A
Prime Minister who runs ahead of the pack.
Will he go or won't he? With an eye on history, more than likely,
predicts PETER
BRENT.
Tuesday
January 7 2003
The
“Don’t go John Howard” show rolled back into town last week. The Australian
contacted several
Coalition backbenchers who were already on the record as firmly
stating that the PM should not retire before the next
election, and invited them to restate.
They obliged. Said
Victorian Fran Bailey, “my constituents are very, very pleased
that the person at the helm of the country is the person to lead
Australia in difficult times ahead.” Paul Neville, Qld, doubts
that any PM has ever been “so in harmony with the Australian
electorate”. De-Anne Kelly, Barry Wakelin, Peter Lindsay and Gary
Nairn all concurred.
Former senator,
Treasury boss and Joh for PM team-member John Stone summed up the
case the next day in a pungent opinion piece in the same paper.

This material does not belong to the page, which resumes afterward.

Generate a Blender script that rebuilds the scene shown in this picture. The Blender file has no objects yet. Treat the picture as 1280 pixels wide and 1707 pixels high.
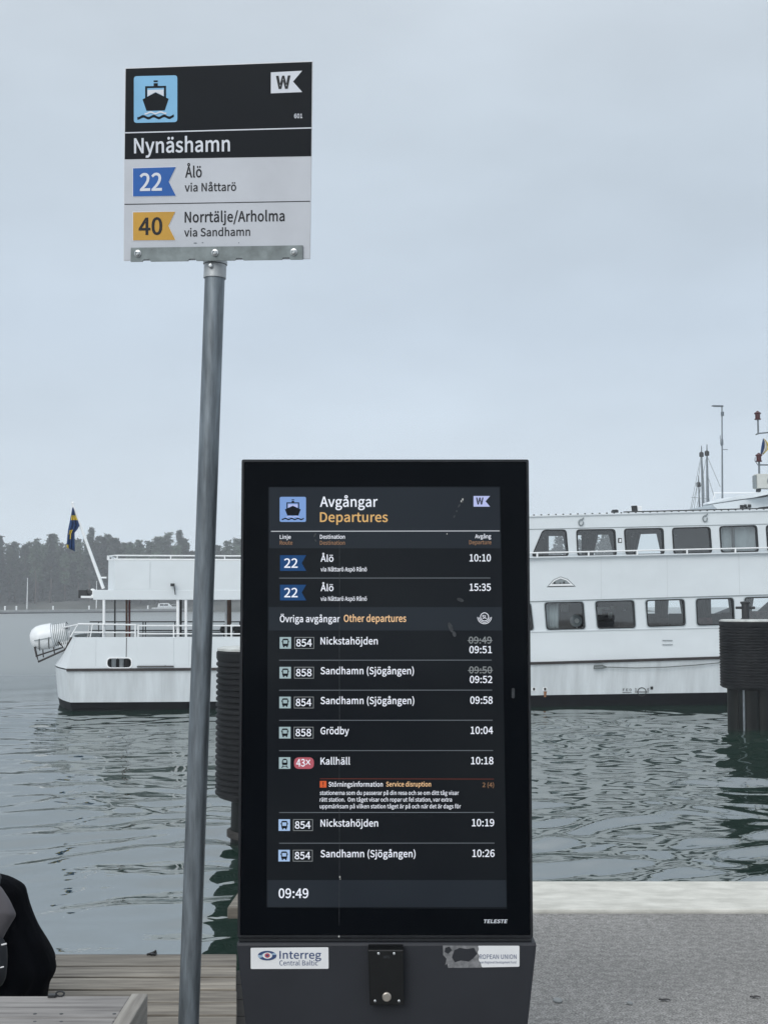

Stone scoffed at the idea of Peter Costello as Prime Minister and
pooh-poohed his treasurership. Heaping praise on the PM while
excoriating the government’s economic performance takes a fine
balance which was perhaps absent, for the next day The Australian carried a letter to the editor from Howard defending his
Treasurer’s record. Saturday’s editorial also addressed the
issue.
So if by chance
anyone had forgotten that the PM’s 64th birthday is in
July this year, and that several years ago he’d promised to
consider his future at that time, they can consider themselves
reminded.
Most of the quoted
backbenchers hold marginal electorates, so we can assume their
entreaties were sincere. But a rational analysis suggests they’ll
be disappointed. A Howard retirement looks very likely.
That’s because
John Howard is, as often, ahead of the pack.
The media
praise for Howard last year was extraordinary. We got, from senior
newspaper journalists, our leader as “ working class hero”, “conviction
politician” (again) and “reigning supreme [and] shaping
Australia as he wants to shape it”.
And
that was just in the final week.
You
might ask why would a Prime Minister leave politics at a time of
such adoration. But the question should be: why wouldn’t he?
Every
Prime Minister has had one eye on the history books. If Paul Keating
had retired during his last term, and left, say, Kim Beazley to
carry the defeat, history would view his Prime Ministership, and the
electorate’s judgment of it, very differently.
So too
an undefeated John Howard. The PM didn’t get where he is by
succumbing to flattery or accepting the accepted wisdom. He’s
familiar with the electoral cycle, and knows - because he was there
- how close and difficult the last two elections really were.
Despite the hype, a truly all-conquering politician would have made
their re-elections look easy - see Steve Bracks in Victoria and Jim
Bacon in Tasmania last year. Howard must know what a tall order
another win would be.
Neither
do the opinion polls paint an unassailable picture, with last year
being a reasonably even contest in voting intentions. Not that
you’d know it from the reporting; much of the confusion comes from
commentators ignoring preferences at a time of an unprecedented high
Green vote that will predominately flow to Labor.
There
is another, rather woolly but much quoted measure called
“preferred Prime Minister”, and it is here that John Howard
continues to eclipse Simon Crean. But “preferred leader”, while
probably saying much about Australians’ attitudes to authority,
bears little relationship to electability. Trailing as preferred PM
didn’t prevent Howard beating Paul Keating by 40 seats in 1996,
for instance. Kim Beazley regularly out-performed John Howard as
preferred Prime Minister. Most current Premiers - Bracks and Bob
Carr are two examples – prevailed from opposition despite dismal
preferred Premier numbers.
And,
of course, there’s political history. On July 26, his birthday,
John Howard will have been in the job one week shy of seven years
and five months, overtaking Malcolm Fraser’s tenure by days.
Beating Bob Hawke into second place behind Robert Menzies would mean
another election, which fails a risk-benefit analysis.
Late
this year there’ll be a window of opportunity. The Prime Minister
can cash his chips for maximum historical return. If he does he’ll
join Robert Menzies as a Liberal god; if not, there’s a good
chance of the electorate being seen to repudiate his version of the
country.
It
would require a combination of clear analysis, ego, discipline and
cunning - which means it would trouble him not at all.
Ok, so
I’ve never met the man, but like many Australians it feels like I
have. Retiring in late in 2003 or early 2004 and getting the very
last laugh. Now that’s the John Howard I know.